Vor kurzem fragte mich ein Referendar, ob es bei mir in der Oberstufe „reine“ Wortschatz- bzw. Grammatikstunden gäbe. Ich antwortetete, dass das so gut wie nie vorkäme, dass ich vielmehr versuche Wortschatz- und Grammatikarbeit in den Unterricht zu integrieren. In einem Aufsatz von Prof. Dr. Wolfgang Butzkamm [1] habe ich dafür vor kurzem den schönen Begriff interlude gefunden.
Wir sprechen zum Beispiel gerade über einen Text, in dem es um Diskriminierung geht und ein Schüler sagt unter anderem: „Women are still discriminated in many parts of the world.“ Natürlich lasse ich ihn erstmal aussprechen und reagiere inhaltlich auf seinen Beitrag. Danach beginnt das sprachliche Intermezzo. Ich fokussiere auf die Sprache: „You just said: ‚Women are still discriminated.‘ What’s wrong here?“ Entweder der Schüler erkennt den Fehler selber oder Mitschüler können weiterhelfen oder ich muss es selber erklären. Dazu wechsel ich ins Deutsche und erkläre die Unterschiede zwischen der deutschen und der englischen Konstruktion. Zusätzlich schreibe ich das Wort an die Tafel „to discriminate AGAINST sb.“ und mache das Wort zum lesson vocab.

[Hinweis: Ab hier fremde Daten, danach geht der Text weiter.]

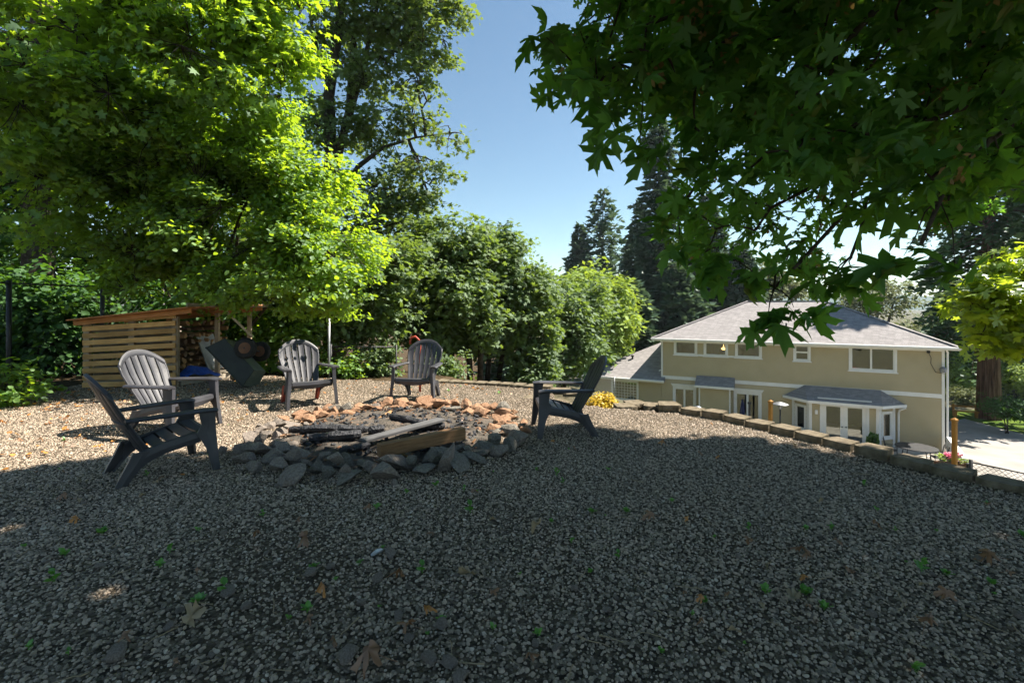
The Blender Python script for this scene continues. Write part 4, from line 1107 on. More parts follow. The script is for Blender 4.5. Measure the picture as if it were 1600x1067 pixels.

Danach üben wir den korrekten Gebrauch mit ein paar Phrasen bzw. ganzen Sätzen: Frauen werden immer noch diskriminiert. Menschen, die diskriminiert werden. Man sollte Menschen mit anderer Hautfarbe nicht diskriminieren usw. Danach geht es zurück zur Textarbeit.

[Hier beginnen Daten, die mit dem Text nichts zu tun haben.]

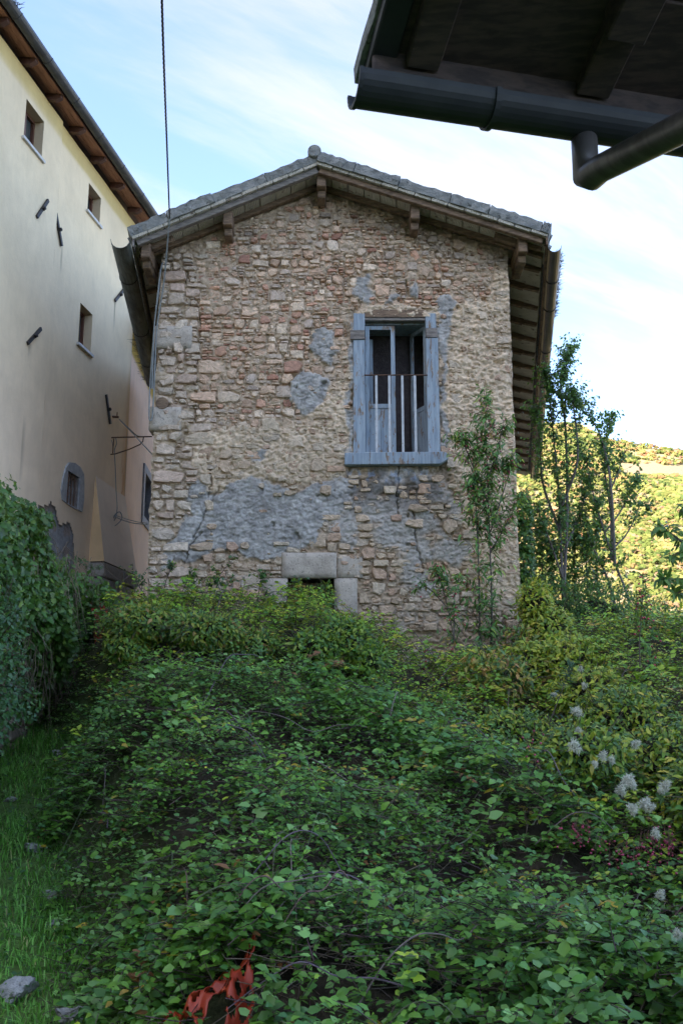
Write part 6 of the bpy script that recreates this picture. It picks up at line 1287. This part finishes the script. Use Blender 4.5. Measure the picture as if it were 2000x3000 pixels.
def ivy_wall():
    root = thing('ivy', 'thick dark ivy and hanging stems smothering the retaining wall at the left edge', 'ivy', (-3.0, 10, 3.0)); L = Leaves(); n = 36000
    y = RNG.uniform(5.8, 13.6, n); z = RNG.uniform(0, 1, n); th = (z * math.pi * .62)      # profile: bulging over the top of the wall
    lump = fbm(y * 1.1, z * 3.2, 0, 4, 801); top = np.interp(y, [7, 9.4, 11, 12.6, 13.2, 13.7], [4.2, 4.0, 3.85, 3.45, 3.0, 2.5]) + .42 * (fbm(y * 1.3, y * 0, 0, 3, 802) - .5) * 2; fl = .28 * (y - 5.8)
    low = 1.95 + .28 * (y - 9.5) * .3 + .6 * (fbm(y * 1.5, y * 0, 3, 3, 803) - .5) * 2; low = np.where(y < 9.3, fl + .1, low)
    zz = low + (top - low) * z; bul = .10 + .42 * np.sin(np.clip(z, 0, 1) * math.pi * .80) + .50 * (lump - .5) * 2; x = WX0 + bul - .55 * sstep(.86, 1.0, z) + .0
    # deep sprays over the top
    back = RNG.uniform(size=n) < .22; x = np.where(back, WX0 - RNG.uniform(-.2, 1.3, n), x); zz = np.where(back, top + .12 * (lump - .5) * 2 + RNG.uniform(-.1, .10, n), zz)
    p = P3(x, y, zz) + rv(n) * .07; nv = np.stack([np.full(n, .6), np.full(n, -.35), .55 + 0 * z], -1) + rv(n) * .6
    cols = palette(n, IVY, [.40, .34, .18, .08]); hi = sstep(.3, .9, z)[:, None]; cols = np.where(RNG.uniform(size=(n, 1)) < .22 * hi, palette(n, [(.09, .16, .035), (.12, .19, .05)]), cols)
    L.add(p, np.stack([np.full(n, .3), np.zeros(n), np.full(n, -.7)], -1) + rv(n) * .95, nv, RNG.uniform(.6, 1.2, n) * .068, RNG.uniform(.8, 1.1, n), cols)
    L.build('foliage', M['leaf'], root, near=FI, nearT=TI, parts=200)
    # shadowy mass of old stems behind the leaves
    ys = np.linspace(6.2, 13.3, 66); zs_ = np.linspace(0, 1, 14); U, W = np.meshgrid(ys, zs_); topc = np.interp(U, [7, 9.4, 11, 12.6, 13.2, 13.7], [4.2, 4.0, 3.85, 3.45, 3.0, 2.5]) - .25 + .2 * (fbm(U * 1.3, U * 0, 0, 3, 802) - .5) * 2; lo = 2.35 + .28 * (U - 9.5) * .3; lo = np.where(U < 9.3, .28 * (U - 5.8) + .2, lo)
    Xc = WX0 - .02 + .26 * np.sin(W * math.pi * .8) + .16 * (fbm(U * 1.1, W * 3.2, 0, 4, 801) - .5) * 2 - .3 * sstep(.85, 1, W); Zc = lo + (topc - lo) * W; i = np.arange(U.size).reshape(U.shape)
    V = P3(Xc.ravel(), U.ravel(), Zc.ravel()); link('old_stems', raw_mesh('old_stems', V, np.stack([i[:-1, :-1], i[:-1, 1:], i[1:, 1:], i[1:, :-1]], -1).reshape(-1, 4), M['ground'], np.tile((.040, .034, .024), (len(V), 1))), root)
    n = 420; y = RNG.uniform(7.8, 13.2, n); z1 = RNG.uniform(2.0, 3.6, n) ; x = WX0 + .35 + .22 * (fbm(y * 1.1, z1, 0, 3, 801) - .3) + RNG.uniform(-.1, .12, n); P0 = P3(x, y, z1 + .2); P1 = P0 + np.stack([RNG.normal(size=n) * .12, RNG.normal(size=n) * .16, -RNG.uniform(.2, .75, n)], -1)
    strands('hanging_stems', P0, P1, .0042, palette(n, [(.17, .13, .09), (.11, .085, .06), (.21, .17, .12)]), M['stem'], root)
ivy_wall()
hedge('lane_bush', 'small green bush at the far left edge where lane and ivy wall meet', 'bush', [ctr(-20, 1950, 8.2, 100, 260, .4), ctr(60, 2060, 8.6, 60, 70, .3)], 1900, .050, 1.05, GREEN, None, template=(F8, T8), core=False, parts=30)
shrub('bramble_sprig', 'thin bramble sprigs reaching out from the ivy towards the buttress', 'brambles', [[at(150, 1680, 12.6), at(210, 1640, 12.6), at(255, 1660, 12.6), at(300, 1668, 12.6)], [at(190, 1900, 12.0), at(230, 1860, 12.0), at(300, 1850, 12.0)], [at(230, 1960, 11.8), at(205, 2010, 11.8), at(225, 2015, 11.8)]], 160, .05, .8, GREEN, None, twig=(.05, .18), perm=(3, 5), up=.2, r0=.008, template=(F8, T8), t0=.2)
shrub('low_bush', 'green bush below the buttress between the ivy wall and the stone house', 'bush', [[at(230 + 30 * k, 1960, 14.8), at(235 + 32 * k, 1850, 14.8), at(240 + 34 * k, 1770 + 10 * (k % 3), 14.8)] for k in range(7)], 2600, .055, 1.05, GREEN, None, twig=(.12, .36), up=.3, r0=.01, t0=.05)
# yellow tree seen through the gap under the left eave
yt = [[Vector((-5.6, 29, 4)), Vector((-5.5, 29, 9)), Vector((-5.4, 29, 13.5))], [Vector((-5.5, 29, 9)), Vector((-6.3, 29.2, 12)), Vector((-6.6, 29, 13.6))], [Vector((-5.5, 29, 9)), Vector((-4.7, 28.8, 12)), Vector((-4.5, 29, 13.4))]]
shrub('yellow_tree', 'sunlit yellow tree glimpsed through the gap under the left gutter', 'tree', yt, 5200, .12, .9, [(.55, .42, .03), (.45, .38, .04), (.30, .32, .04)], None, twig=(.3, .9), up=.1, r0=.12, template=(F4, T4), t0=.3)

# ---- clematis with white seed heads, pink fruit clusters, rocks, netting
clem = thing('clematis_vine', 'climbing clematis with fluffy white seed heads over the right of the thicket', 'climber', tuple(at(1800, 2250, 9.8)))
def seed_mesh(seed):
    r = np.random.default_rng(seed); n = 300; d = r.normal(size=(n, 3)); d /= np.linalg.norm(d, axis=1, keepdims=True); c = np.array([(0, 0, 0), (.5, .2, .2), (-.5, -.1, .1), (.1, .3, -.4)])[r.integers(0, 4, n)] * .8; P0 = c + d * .10; P1 = c + d * r.uniform(.5, .95, (n, 1)); P1[:, 0] += .1
    e1 = np.cross(d, r.normal(size=(n, 3))); e1 /= np.linalg.norm(e1, axis=1, keepdims=True); w_ = .026; mid = (P0 + P1) / 2 + e1 * .12; V = np.stack([P0 - e1 * w_, P0 + e1 * w_, mid + e1 * w_ * 1.3, mid - e1 * w_ * 1.3, P1], 1).reshape(-1, 3)
    o = np.arange(n) * 5; Fq = np.concatenate([np.stack([o, o + 1, o + 2], 1), np.stack([o, o + 2, o + 3], 1), np.stack([o + 3, o + 2, o + 4], 1)]); return raw_mesh('seed_head', V, Fq, M['leaf_matt'], np.tile((.78, .78, .72), (len(V), 1)) * r.uniform(.7, 1.1, (len(V), 1)))
SM = [seed_mesh(k) for k in range(4)]
HEADS = [(1690, 2085, 1.3), (1680, 2185, 1.6), (1695, 2140, .8), (1840, 2285, 1.5), (1820, 2312, 1.3), (1850, 2300, 1.2), (1890, 2355, 1.5), (1852, 2372, 1.3), (1905, 2365, 1.1), (1950, 2300, 1.3), (1935, 2315, .9), (1862, 2180, 1.1), (1765, 2215, 1.2), (1790, 2225, .9), (1742, 2240, .8), (1920, 2440, 1.2), (1700, 1960, .7), (1710, 2010, .8), (1620, 2035, .7), (1935, 2620, 1.1), (1985, 2735, 1.2), (435, 1840, .8), (540, 1848, 1.0), (555, 1838, .7)]
for px, py, s_ in HEADS:
    p = surf_point(px, py, .34 if px > 1500 and py < 2450 else .12)
    o = link('seed_head', random.choice(SM)); o.parent = clem; o.matrix_local = Matrix.Translation(p - clem.location) @ Matrix.Rotation(random.uniform(0, 6), 4, 'Y') @ Matrix.Rotation(random.uniform(-.5, .5), 4, 'X') @ Matrix.Scale(.050 * s_ * p.y / 10, 4)
pts = []
for (px, py, rx, ry, n_) in ((1690, 2430, 50, 30, 18), (1720, 2470, 70, 35, 14), (1850, 2500, 80, 55, 38), (1930, 2460, 60, 70, 26), (1765, 1895, 20, 14, 14), (1980, 1985, 14, 16, 12), (1960, 2500, 40, 50, 20), (1580, 2190, 80, 60, 12)):
    for _ in range(n_):
        q = surf_point(px + random.gauss(0, rx * .5), py + random.gauss(0, ry * .5), .10); 
        if py < 2050: q = at(px + random.gauss(0, rx * .5), py + random.gauss(0, ry * .5), 13.0)
        pts.append(tuple(q))
berry_th = thing('berry_sprays', 'drooping clusters of small pink and crimson berries at the lower right', 'berries', pts[0]); add_berries(berry_th, np.array(pts), .0085, [(.26, .02, .06), (.18, .015, .04), (.34, .05, .11)])
n_ = len(pts); strands('stalks', np.array(pts), np.array(pts) + rv(n_) * .08 + np.array((0, .05, .06)), .0015, np.tile((.16, .08, .06), (n_, 1)), M['stem'], berry_th)
def rock(px, py, size, label, seed, lift=0.):
    r = ray(px, py); ts = np.arange(3.5, 14, .01); o = Vector((0, 0, EYE)); Pn = np.array([tuple(o + r * (t / r.y)) for t in ts]); g = lane(Pn[:, 0], Pn[:, 1]); k = np.argmax(Pn[:, 2] < g + size * .18 + lift); p = Pn[k]
    u_ = np.linspace(0, 2 * np.pi, 49)[:-1]; w_ = np.linspace(-np.pi / 2, np.pi / 2, 27); U, W = np.meshgrid(u_, w_); D = np.stack([np.cos(U) * np.cos(W), np.sin(U) * np.cos(W), np.sin(W)], -1)
    k_ = 1 + .9 * (fbm(D[..., 0] * 1.6 + seed, D[..., 1] * 1.6, D[..., 2] * 1.6, 4, seed) - .5) * 2; q = D * k_[..., None]; rs = np.random.default_rng(seed)
    for _ in range(9):   # flat broken faces
        nn_ = rs.normal(size=3); nn_ /= np.linalg.norm(nn_); dd = q @ nn_; lim = rs.uniform(.45, .75); q = q - np.clip(dd - lim, 0, None)[..., None] * nn_
    q = q * (1 - .16 * np.abs(fbm(q[..., 0] * 4 + seed, q[..., 1] * 4, q[..., 2] * 6, 4, seed + 2) - .5)[..., None] * 4 + .05 * (fbm(q[..., 0] * 13, q[..., 1] * 13, q[..., 2] * 13, 2, seed) - .5)[..., None])
    V = (q * np.array((1.15, .85, .62)) * size).reshape(-1, 3); i = np.arange(U.size).reshape(U.shape); j = np.roll(i, -1, axis=1); me = raw_mesh('limestone_rock', V, np.stack([i[:-1], j[:-1], j[1:], i[1:]], -1).reshape(-1, 4), M['rock']); ob = link('limestone_rock', me, loc=tuple(p)); tag(ob, label, 'rock', 'limestone rocks in the lane')
rock(110, 2485, .10, 'small grey rock in the grass beside the upper edge of the brambles', 3); rock(165, 2635, .10, 'tan rock half hidden by dry grass at the left edge of the brambles', 5); rock(165, 2715, .08, 'flat reddish-white stone just below the tan rock in the lane', 8)
rock(45, 2890, .13, 'large white craggy rock at the lower left edge of the photo', 11, .04); rock(245, 2990, .12, 'white craggy rock at the very bottom, right of the large white one', 14, .04); rock(170, 2210, .07, 'pale stone near the top of the lane beside the thicket', 17); rock(30, 2345, .06, 'tiny white stone in the upper lane grass at far left', 21)
# orange plastic safety netting: a sheet of straps with oval holes, crumpled
def net(name, label, quad, nu, nv, seed, amp=.12, under=None):
    A_, B_, C_, D_ = [Vector(q) for q in quad]; step = 6; U, W = np.meshgrid(np.linspace(0, 1, nu * step + 1), np.linspace(0, 1, nv * step + 1)); A_, B_, C_, D_ = map(np.array, (A_, B_, C_, D_)); u_, w_ = U[..., None], W[..., None]
    S = A_ * (1 - u_) * (1 - w_) + B_ * u_ * (1 - w_) + C_ * u_ * w_ + D_ * (1 - u_) * w_; nrm = np.cross(B_ - A_, D_ - A_); nrm = nrm / np.linalg.norm(nrm); S = S + nrm * (amp * (fbm(U * nu * .35, W * nv * .35, seed, 3, seed) - .5) * 2)[..., None]
    S = S + (B_ - A_)[None, None] * (.03 * (fbm(U * 5, W * 5, 3, 2, seed + 1) - .5))[..., None]
    if under: S[..., 2] = mound(S[..., 0], S[..., 1])[0] - under + .16 * (fbm(U * 6, W * 6, 2, 3, seed + 4) - .5) * 2; S[..., 0] += .10 * (fbm(U * 5, W * 5, 7, 2, seed) - .5); S[..., 1] += .16 * (fbm(U * 5, W * 5, 9, 2, seed) - .5)
    fu = (U[:-1, :-1] + .5 / (nu * step)) * nu; fw = (W[:-1, :-1] + .5 / (nv * step)) * nv; fu2 = np.mod(fu + .5 * (np.floor(fw) % 2), 1) - .5; fw2 = np.mod(fw, 1) - .5; hole = (fu2 / .36) ** 2 + (fw2 / .33) ** 2 < 1
    tear = fbm(U[:-1, :-1] * 4, W[:-1, :-1] * 4, seed, 3, seed + 9) < .40; i = np.arange(U.size).reshape(U.shape); Fq = np.stack([i[:-1, :-1], i[:-1, 1:], i[1:, 1:], i[1:, :-1]], -1)[~hole & ~tear].reshape(-1, 4)
    o = link(name, raw_mesh(name, S.reshape(-1, 3), Fq, M['net'], smooth=True)); md = o.modifiers.new('thickness', 'SOLIDIFY'); md.thickness = .004; tag(o, label, 'safety net', 'scraps of orange safety net')
net('safety_net', 'torn orange plastic net hanging beside the ivy below the buttress', [at(255, 1722, 12.6), at(322, 1790, 12.7), at(335, 1890, 12.3), at(280, 1885, 12.2)], 7, 10, 3, .07)
net('safety_net', 'scrap of orange net among leaves midway down the left of the thicket', [at(312, 1975, 11.6), at(345, 1970, 11.7), at(345, 2030, 11.3), at(312, 2032, 11.3)], 4, 6, 5, .04)
net('safety_net', 'crumpled orange-red plastic net under the brambles at the bottom of the photo', [(-1.05, 5.2, 1), (-.40, 5.25, 1), (-.34, 4.1, 1), (-.98, 4.1, 1)], 12, 16, 7, .0, under=.21)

Im Lauf der Stunde (oder am Ende) klappe ich die (Seiten-) Tafel mit dem „lesson vocab“ zu und das interlude wiederholt sich: „Which words did we learn today? Don’t look at your notes.“ – „Make sensible sentences with …“ – „In which context did we use …?“ Zu Beginn der nächsten Stunde eventuell nochmal als warm-up, danach Wiederholung nach ein paar Wochen, irgendwann hat es jeder gelernt.
Dasselbe Prinzip für Grammatik: Gespräch bzw. Textarbeit unterbrechen, falls nötig fliegender Wechsel ins Deutsche, kurze Wiederholung bzw. Erklärung, kurze Übungsphase, fliegender Wechsel zurück ins Englische und zurück zum Gespräch bzw. zum Text. Wiederholung am Ende der Stunde bzw. in den nächsten Stunden.
Nicht gerade romantisch, aber effektiv …
[1] „Die Grammatik ist vergleichend, von der Muttersprache her zu betreiben!“ in: PRAXIS Fremdsprachenunterrricht 04/07, S. 18–22
Wolfgang Butzkamm
Es geht um den fliegenden Wechsel zwischen mitteilungsbezogener und sprachbezogener Kommunikation. Die Intervention, der Wechsel von der Textarbeit zur Grammatik muß kurz genug sein, um nicht ganz aus der Textarbeit auszubrechen und schnell wieder „zur Sache“ zu kommen. Andererseits genügt eben bei einer Konstruktion wie „discriminate against“ nicht einfach ein kurzes Vorsagen. Sehr gut finde ich den „recall at graduated intervals“, die Tatsache, daß Sie weitere Wiederholungen einplanen. Nur dann wird sowas erfahrungsgemäß zum festen Besitz.
Hildegard Kösters
Interludes in Butzkamms Sinn (auch, aber nicht immer mit dt. Stimuli) baue ich bzw. bauen sich häufig in meinen Unterricht ein – immer dann, wenn die Schüler über kommunikativ wichtige bzw. ergiebige Strukturen stolpern. Ein Ankersatz wird – ganz uunromantisch – aufgeschrieben und muss als ganzes gelernt werden. Beim – unvermeidbarem – nächsten Stolpern triggere ich dann diesen Ankersatz los (das geht oft non-verbal oder mit nur einem Stichwort) und schon kommt das „Ach ja“ und die korrekte(re) Anwendung.
Ich glaube Schüler haben mit diesem Paradigmenwechsel keine wirklichen Probleme. Es ist ihnen bewusst, dass sie immer gleichzeitig language-user und language learner (also Wort- und Strukturensammler) sind. Ich selbst empfinde mich auch immer noch so.